Development of an adjustable rectangular pulse electrical overstress test system for electronic device robustness and dynamic response characterization.

Abstract

With the increasing incidence of electrical overstress (EOS) failures in electronic devices, investigating the behavioral characteristics of integrated circuits under long-pulse-width and DC electrical stress is crucial for enhancing product reliability. Conventional surge stress tests are primarily pass/fail-oriented and lack dedicated research-grade methodologies and instruments for analyzing device behavior under prolonged pulse width and high current, hindering the establishment of a quantitative basis for top-down EOS protection design. In this study, we present an EOS test system with multiple adjustable parameters to simulate diverse EOS conditions. Under a 50 Ω matched load, the EOS simulator achieves a minimum rise time of 8 ns (adjustable to longer durations), a voltage amplitude of 50 V, and a square-wave pulse width tunable from 5 µs to DC. The maximum output current amplitude varies with pulse width, reaching up to 540 A under short-circuit conditions with a 300 µs pulse width.
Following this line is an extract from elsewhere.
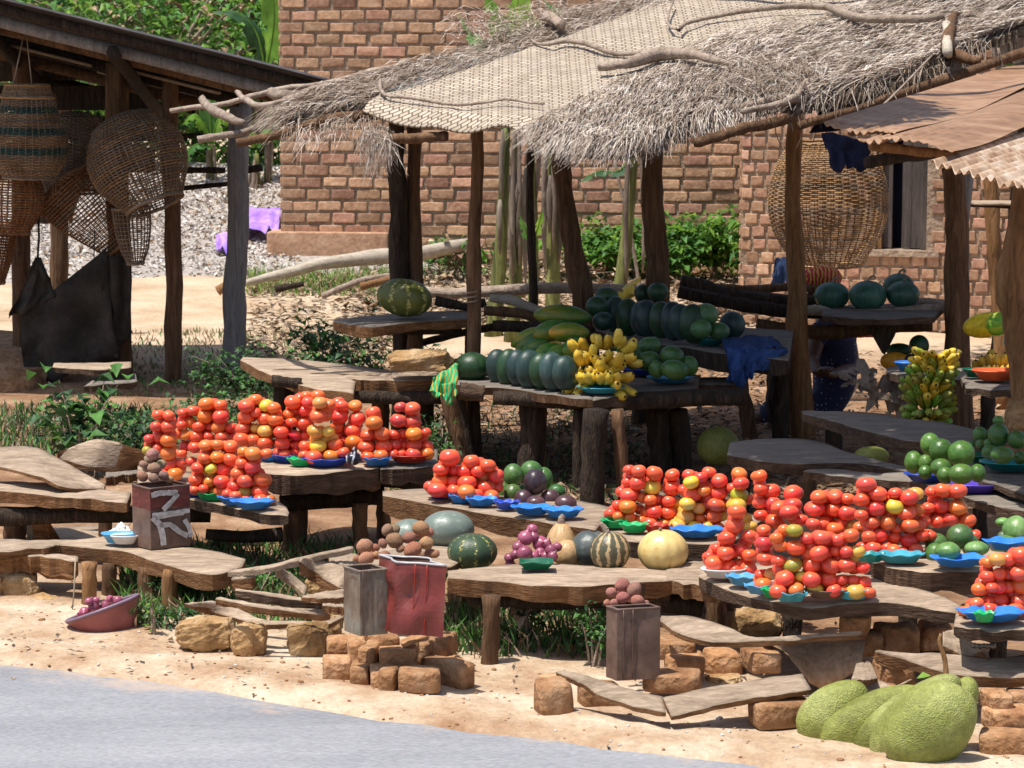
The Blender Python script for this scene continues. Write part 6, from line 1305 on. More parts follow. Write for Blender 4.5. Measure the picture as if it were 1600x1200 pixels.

The system is utilized to perform experiments on a transient voltage suppressor, revealing previously unobserved triggering behavior under long-pulse-width stress and elucidating its failure process and the failure threshold curve. Furthermore, an efficient test methodology for such conditions is proposed. This system supports comprehensive device characterization, transient behavior analysis, behavioral modeling, and systematic EOS protection design.